Today is Ash Wednesday, a traditional moment in the Christian calendar when everyone considers his or her sins and makes a commitment of self-examination for a time before the celebration of Easter.
During this time of self-examination, called Lent, Christians make a conscious commitment to prune back those behaviors and actions that have hurt ourselves and others, either by refraining from them, or actively correcting them.
Many people also fast from certain very enjoyable foods or drink. Among the most popular is meat, chocolate, and alcohol. (Watermelon is also popular among the less serious among us.)
I submit that we are at our own national Ash Wednesday.
Many or most of us are having to fast from things we have enjoyed, whether it be shopping, restaurant meals, or travel.
We also must, collectively and individually, take a look at those things we can do to better our finances and help others, too.
In addition to our cutting back, however, we might also want to refrain from
- excessive fear
- too little spending
Though no one's job is perfectly safe, if we all decide we must have 2 years' of savings in the bank before we spend again, eventually no one will have a job except the security guard at the bank.
Last weekend I and a companion went out to a folk art show. Usually, said my companion, the show is so crowded you can't turn around.

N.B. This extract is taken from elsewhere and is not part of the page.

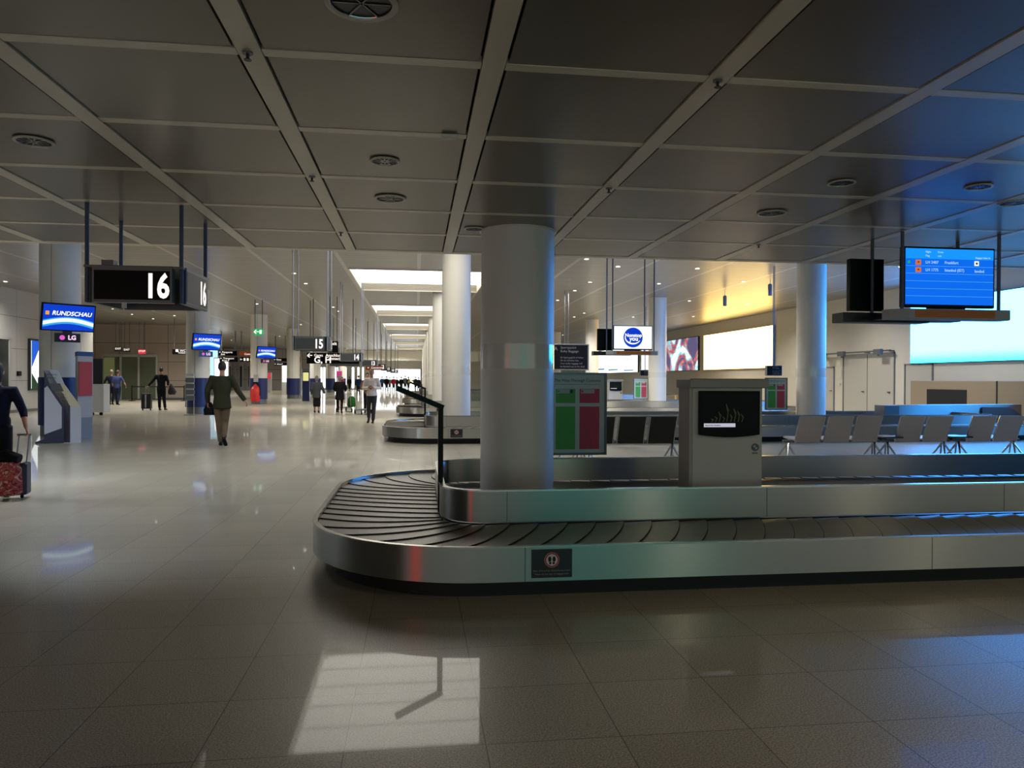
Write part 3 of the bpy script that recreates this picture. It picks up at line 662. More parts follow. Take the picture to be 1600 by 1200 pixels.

This year it was crowded, but the artists were not too busy to talk.
I always feel a quiet, positive vibe around artists, which is probably why I am irresistibly attracted to female artists. These pieces, too, were mostly gentle and whimsical. There was a fair amount of tourist art-- that is, stuff the artists knew would sell, and made a lot of.
But there was the occasional piece that was one of a kind, and this is what I bought.
The medium is antique journal paper. There is handwriting on the journal, clearly notes from a nineteenth- or early-twentieth century American history class. There is a list of southern Indian tribes, including the Cherokees, Creeks, Choctaws, and Chickasaws.
On this medium the author has created his own copy of an ancient Middle Eastern winged thunder god, either Sumerian or Babylonian or Assyrian, something of that nature. The drawing is in pen and ink, with wonderful cross-hatching and color.
I asked the artist, Gabriel Shaffer, what he was thinking about when he created it. He didn't have much of an answer, though he said that his grandmother was full-blood Cherokee, which might have motivated him to use that particular journal page for the piece.
I loved this, though I haven't fully figured out what I want it to mean.
The point is that I didn't really have the money to spare to buy this piece. But I did anyway. Because we all need to make money. We all need to encourage each other. We don't need to buy a 12-bedroom house for $3.5 million at 17.9% interest with no money down. But art-- now there's something that helps everyone.